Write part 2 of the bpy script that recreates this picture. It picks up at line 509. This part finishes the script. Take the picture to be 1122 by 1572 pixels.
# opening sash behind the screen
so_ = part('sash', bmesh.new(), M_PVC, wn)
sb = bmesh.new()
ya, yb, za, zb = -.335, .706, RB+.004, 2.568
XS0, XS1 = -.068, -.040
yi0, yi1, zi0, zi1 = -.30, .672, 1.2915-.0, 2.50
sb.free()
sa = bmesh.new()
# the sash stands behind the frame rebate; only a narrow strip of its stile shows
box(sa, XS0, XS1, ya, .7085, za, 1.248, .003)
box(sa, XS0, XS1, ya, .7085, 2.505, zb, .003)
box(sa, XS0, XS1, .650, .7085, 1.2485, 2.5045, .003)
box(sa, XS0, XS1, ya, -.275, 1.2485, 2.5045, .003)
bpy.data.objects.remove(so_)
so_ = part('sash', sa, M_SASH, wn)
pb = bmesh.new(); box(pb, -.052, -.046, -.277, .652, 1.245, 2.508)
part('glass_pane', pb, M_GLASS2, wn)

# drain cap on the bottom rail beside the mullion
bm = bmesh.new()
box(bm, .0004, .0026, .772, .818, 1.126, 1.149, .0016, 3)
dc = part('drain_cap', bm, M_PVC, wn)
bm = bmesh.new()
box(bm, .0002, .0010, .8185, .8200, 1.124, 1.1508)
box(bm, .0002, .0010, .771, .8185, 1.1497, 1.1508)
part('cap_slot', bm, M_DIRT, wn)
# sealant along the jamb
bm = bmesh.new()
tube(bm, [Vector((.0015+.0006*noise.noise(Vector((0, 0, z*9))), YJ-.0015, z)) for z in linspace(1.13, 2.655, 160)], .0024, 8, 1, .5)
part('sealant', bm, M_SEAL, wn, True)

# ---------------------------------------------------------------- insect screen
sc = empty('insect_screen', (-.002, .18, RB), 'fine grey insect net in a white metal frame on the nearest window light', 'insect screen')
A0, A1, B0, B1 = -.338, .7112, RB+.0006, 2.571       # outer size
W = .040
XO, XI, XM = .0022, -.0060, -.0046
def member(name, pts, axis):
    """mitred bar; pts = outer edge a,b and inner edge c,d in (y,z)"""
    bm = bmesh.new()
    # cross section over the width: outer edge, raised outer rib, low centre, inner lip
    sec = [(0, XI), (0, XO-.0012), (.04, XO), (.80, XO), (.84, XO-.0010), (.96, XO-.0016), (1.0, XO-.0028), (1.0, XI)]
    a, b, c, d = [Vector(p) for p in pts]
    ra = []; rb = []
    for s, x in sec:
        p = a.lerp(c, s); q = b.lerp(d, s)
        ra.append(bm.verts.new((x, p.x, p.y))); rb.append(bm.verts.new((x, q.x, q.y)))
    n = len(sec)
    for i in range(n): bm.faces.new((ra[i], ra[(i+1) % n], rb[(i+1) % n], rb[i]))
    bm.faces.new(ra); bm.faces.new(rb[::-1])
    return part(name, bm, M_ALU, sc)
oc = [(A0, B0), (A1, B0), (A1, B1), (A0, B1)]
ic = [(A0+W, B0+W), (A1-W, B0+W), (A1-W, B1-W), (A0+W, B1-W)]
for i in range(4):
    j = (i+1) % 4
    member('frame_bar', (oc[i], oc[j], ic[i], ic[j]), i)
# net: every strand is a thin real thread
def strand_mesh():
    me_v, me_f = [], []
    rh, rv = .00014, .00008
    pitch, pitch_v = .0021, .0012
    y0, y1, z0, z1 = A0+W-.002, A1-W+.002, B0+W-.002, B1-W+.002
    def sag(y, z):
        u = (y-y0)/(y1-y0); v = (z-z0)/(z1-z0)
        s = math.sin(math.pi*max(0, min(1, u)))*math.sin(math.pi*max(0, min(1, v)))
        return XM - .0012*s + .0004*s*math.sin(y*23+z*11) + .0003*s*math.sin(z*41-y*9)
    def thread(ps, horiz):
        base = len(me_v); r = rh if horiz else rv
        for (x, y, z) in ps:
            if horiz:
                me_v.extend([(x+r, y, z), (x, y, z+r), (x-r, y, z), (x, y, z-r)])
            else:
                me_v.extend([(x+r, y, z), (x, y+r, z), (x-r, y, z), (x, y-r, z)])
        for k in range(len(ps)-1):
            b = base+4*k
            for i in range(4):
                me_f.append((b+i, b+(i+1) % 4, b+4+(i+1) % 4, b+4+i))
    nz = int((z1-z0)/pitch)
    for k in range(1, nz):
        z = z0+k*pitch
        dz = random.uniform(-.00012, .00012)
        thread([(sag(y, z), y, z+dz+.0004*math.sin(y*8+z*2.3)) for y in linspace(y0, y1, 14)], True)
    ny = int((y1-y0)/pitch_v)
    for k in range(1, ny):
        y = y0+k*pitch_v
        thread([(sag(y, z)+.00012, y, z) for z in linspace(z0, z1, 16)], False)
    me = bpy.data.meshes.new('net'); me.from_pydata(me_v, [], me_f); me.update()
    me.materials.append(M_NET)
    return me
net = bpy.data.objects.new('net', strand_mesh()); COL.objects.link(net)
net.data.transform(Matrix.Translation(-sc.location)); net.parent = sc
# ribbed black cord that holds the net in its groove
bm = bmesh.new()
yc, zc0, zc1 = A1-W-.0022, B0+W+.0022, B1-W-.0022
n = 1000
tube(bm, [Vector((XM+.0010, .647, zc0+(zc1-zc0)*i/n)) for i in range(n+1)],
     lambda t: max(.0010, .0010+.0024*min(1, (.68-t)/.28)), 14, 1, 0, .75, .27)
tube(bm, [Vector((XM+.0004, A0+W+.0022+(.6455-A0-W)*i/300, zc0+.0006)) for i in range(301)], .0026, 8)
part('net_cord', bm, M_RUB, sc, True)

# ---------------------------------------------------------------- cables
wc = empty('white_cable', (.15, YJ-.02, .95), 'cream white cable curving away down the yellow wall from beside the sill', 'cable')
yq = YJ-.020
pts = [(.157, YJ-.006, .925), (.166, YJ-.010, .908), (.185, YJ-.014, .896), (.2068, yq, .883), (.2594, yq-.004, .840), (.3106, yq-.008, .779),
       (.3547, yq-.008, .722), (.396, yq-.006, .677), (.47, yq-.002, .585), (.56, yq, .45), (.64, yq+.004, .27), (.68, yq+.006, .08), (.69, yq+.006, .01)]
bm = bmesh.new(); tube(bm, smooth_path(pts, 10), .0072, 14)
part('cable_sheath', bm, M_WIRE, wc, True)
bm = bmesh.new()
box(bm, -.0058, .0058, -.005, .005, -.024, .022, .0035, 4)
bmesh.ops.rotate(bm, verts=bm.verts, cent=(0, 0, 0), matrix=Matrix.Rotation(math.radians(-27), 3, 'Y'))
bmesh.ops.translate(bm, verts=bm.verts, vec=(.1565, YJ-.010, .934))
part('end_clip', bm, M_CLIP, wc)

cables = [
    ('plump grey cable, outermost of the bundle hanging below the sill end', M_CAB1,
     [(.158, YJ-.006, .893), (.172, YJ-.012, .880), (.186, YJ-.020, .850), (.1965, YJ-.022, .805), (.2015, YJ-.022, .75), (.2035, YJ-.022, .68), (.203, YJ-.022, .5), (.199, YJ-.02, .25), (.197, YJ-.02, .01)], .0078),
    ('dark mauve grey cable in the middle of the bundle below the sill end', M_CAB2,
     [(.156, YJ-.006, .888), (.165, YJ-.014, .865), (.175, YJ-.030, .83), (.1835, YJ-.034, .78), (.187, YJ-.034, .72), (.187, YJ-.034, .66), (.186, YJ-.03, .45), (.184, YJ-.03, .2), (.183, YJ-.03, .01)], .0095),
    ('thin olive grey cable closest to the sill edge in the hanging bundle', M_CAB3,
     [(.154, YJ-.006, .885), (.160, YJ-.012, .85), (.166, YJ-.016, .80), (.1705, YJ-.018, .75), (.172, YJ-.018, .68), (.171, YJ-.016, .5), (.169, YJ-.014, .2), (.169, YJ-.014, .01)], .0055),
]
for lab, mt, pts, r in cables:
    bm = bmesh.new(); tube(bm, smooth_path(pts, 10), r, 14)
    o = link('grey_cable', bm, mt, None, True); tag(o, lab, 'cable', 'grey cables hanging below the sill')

****

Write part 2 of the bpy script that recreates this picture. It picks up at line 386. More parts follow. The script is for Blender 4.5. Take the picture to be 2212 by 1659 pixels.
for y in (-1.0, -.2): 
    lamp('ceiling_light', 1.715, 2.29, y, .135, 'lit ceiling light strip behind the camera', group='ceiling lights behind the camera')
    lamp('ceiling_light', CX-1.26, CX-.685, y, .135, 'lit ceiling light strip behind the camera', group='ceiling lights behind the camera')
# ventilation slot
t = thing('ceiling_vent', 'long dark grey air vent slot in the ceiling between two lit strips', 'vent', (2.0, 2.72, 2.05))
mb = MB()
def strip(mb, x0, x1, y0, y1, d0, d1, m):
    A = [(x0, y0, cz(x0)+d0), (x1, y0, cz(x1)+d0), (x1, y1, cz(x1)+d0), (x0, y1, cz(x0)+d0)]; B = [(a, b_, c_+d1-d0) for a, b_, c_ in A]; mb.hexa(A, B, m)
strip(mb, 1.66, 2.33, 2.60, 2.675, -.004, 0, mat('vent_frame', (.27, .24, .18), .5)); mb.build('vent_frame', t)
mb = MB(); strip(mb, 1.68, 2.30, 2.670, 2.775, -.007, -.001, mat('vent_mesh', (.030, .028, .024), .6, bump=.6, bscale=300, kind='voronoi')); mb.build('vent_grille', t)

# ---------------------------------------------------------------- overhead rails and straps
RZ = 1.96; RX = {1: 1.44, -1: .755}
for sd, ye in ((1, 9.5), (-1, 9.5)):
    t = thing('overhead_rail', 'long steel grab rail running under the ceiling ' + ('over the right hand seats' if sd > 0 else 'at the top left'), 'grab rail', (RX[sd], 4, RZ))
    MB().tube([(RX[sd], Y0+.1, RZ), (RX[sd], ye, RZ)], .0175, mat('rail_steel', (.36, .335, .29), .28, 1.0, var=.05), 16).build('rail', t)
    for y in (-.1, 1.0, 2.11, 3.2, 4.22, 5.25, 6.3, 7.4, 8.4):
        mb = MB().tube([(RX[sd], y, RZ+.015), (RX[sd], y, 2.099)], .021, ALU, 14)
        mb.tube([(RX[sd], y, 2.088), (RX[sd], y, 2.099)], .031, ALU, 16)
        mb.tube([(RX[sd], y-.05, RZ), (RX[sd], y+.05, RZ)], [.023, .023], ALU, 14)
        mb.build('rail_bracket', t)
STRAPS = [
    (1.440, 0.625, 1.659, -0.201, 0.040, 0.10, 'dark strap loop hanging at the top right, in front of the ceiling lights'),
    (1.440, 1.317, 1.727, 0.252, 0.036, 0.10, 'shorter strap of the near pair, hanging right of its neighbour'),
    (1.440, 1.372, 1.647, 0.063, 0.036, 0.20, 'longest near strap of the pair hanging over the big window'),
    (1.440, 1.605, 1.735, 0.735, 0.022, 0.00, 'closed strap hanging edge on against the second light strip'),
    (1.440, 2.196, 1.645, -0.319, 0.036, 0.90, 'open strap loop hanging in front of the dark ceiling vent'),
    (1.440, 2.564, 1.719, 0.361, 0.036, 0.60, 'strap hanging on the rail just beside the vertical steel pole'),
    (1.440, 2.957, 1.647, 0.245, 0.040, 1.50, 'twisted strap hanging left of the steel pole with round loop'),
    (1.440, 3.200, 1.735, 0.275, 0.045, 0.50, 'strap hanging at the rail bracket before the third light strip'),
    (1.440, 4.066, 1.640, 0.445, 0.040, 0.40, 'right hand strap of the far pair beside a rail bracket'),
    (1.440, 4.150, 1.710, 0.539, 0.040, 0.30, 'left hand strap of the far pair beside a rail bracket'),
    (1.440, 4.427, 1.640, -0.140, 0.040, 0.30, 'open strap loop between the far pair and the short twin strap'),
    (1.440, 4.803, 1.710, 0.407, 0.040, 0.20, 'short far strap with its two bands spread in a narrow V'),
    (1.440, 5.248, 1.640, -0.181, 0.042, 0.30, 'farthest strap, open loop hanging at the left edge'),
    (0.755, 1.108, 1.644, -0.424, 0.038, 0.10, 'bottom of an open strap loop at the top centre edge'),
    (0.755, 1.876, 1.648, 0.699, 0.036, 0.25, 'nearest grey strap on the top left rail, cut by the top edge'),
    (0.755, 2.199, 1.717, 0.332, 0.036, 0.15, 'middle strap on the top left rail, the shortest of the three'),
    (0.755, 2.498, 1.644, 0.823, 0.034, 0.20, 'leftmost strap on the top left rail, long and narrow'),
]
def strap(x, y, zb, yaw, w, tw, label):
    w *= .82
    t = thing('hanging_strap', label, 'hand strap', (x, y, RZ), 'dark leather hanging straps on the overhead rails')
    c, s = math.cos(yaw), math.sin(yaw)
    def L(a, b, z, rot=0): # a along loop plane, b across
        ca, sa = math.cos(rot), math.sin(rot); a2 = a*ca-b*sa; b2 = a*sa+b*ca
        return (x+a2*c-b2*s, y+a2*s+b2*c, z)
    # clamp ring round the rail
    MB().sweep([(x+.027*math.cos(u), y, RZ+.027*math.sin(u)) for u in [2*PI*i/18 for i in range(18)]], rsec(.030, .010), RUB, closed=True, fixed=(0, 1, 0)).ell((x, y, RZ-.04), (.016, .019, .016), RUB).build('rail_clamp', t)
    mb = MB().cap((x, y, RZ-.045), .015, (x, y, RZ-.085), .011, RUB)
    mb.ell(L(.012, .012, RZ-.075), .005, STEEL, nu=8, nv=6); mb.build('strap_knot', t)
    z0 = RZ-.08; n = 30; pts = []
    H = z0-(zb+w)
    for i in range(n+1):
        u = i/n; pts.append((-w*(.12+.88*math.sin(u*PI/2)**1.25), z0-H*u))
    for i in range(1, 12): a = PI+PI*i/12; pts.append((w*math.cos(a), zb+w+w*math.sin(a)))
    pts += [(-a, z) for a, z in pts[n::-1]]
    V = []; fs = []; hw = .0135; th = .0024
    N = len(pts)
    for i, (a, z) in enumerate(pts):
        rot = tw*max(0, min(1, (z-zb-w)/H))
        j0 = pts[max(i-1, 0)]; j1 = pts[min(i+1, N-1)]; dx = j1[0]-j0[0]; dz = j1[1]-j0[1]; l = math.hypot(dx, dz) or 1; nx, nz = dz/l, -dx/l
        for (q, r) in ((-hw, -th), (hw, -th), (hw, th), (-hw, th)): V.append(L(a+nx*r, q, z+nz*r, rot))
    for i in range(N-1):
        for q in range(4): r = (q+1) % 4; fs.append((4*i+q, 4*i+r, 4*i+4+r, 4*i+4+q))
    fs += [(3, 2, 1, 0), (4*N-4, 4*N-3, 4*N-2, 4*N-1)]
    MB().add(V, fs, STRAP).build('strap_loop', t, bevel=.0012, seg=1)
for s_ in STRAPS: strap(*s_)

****

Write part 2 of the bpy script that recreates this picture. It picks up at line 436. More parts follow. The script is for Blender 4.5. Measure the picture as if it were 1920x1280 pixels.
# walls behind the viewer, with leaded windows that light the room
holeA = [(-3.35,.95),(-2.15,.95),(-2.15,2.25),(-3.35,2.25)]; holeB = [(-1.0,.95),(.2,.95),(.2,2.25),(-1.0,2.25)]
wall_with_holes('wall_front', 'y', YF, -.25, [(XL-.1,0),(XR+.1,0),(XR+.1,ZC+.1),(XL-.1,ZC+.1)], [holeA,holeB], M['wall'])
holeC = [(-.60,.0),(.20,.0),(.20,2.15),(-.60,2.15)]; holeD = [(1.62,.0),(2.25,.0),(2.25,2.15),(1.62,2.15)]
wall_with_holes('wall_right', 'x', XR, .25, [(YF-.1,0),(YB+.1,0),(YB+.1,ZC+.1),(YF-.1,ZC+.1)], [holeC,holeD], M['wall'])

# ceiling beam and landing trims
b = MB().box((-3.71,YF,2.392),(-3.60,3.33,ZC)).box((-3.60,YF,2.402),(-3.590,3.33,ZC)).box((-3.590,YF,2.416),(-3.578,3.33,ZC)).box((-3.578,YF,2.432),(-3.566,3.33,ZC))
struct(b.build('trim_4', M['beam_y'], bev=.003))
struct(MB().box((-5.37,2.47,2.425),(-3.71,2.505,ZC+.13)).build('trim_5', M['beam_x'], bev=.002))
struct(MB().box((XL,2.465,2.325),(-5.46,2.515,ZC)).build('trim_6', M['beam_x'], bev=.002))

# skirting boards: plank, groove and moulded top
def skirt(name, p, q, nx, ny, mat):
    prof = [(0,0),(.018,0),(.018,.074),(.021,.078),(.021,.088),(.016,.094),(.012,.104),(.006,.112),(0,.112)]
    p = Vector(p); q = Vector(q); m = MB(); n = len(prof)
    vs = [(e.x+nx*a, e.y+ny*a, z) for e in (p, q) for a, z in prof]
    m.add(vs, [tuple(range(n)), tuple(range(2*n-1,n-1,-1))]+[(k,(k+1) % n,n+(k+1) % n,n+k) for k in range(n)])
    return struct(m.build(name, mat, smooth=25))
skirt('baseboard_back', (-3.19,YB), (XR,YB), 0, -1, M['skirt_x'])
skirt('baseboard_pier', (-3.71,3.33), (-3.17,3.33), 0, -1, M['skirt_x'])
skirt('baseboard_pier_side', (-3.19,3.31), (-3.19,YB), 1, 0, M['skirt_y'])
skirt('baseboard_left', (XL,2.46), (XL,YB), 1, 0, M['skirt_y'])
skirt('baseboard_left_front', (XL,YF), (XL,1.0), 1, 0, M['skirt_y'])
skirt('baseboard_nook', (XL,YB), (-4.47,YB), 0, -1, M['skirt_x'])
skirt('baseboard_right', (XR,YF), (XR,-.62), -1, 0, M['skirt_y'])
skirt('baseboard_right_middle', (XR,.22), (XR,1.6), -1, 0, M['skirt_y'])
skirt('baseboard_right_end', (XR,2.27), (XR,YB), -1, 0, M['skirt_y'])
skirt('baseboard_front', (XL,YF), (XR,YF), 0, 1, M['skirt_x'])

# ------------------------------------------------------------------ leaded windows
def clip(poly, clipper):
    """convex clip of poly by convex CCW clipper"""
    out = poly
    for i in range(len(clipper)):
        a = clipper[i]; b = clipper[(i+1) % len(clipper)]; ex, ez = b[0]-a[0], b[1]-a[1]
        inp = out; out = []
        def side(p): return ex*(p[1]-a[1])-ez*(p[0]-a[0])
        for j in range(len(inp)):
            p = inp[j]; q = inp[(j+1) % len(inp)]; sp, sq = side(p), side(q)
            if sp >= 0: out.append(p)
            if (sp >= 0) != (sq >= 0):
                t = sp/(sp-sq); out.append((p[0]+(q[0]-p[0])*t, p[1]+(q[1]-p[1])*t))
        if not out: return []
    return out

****

— The exercise —
Print exactly the lines from the line with "by 1659 pixels." to the line with "kind='voronoi')); mb.build('vent_grille', t)", both included, and nothing else.

— Written answer —
Write part 2 of the bpy script that recreates this picture. It picks up at line 386. More parts follow. The script is for Blender 4.5. Take the picture to be 2212 by 1659 pixels.
for y in (-1.0, -.2): 
    lamp('ceiling_light', 1.715, 2.29, y, .135, 'lit ceiling light strip behind the camera', group='ceiling lights behind the camera')
    lamp('ceiling_light', CX-1.26, CX-.685, y, .135, 'lit ceiling light strip behind the camera', group='ceiling lights behind the camera')
# ventilation slot
t = thing('ceiling_vent', 'long dark grey air vent slot in the ceiling between two lit strips', 'vent', (2.0, 2.72, 2.05))
mb = MB()
def strip(mb, x0, x1, y0, y1, d0, d1, m):
    A = [(x0, y0, cz(x0)+d0), (x1, y0, cz(x1)+d0), (x1, y1, cz(x1)+d0), (x0, y1, cz(x0)+d0)]; B = [(a, b_, c_+d1-d0) for a, b_, c_ in A]; mb.hexa(A, B, m)
strip(mb, 1.66, 2.33, 2.60, 2.675, -.004, 0, mat('vent_frame', (.27, .24, .18), .5)); mb.build('vent_frame', t)
mb = MB(); strip(mb, 1.68, 2.30, 2.670, 2.775, -.007, -.001, mat('vent_mesh', (.030, .028, .024), .6, bump=.6, bscale=300, kind='voronoi')); mb.build('vent_grille', t)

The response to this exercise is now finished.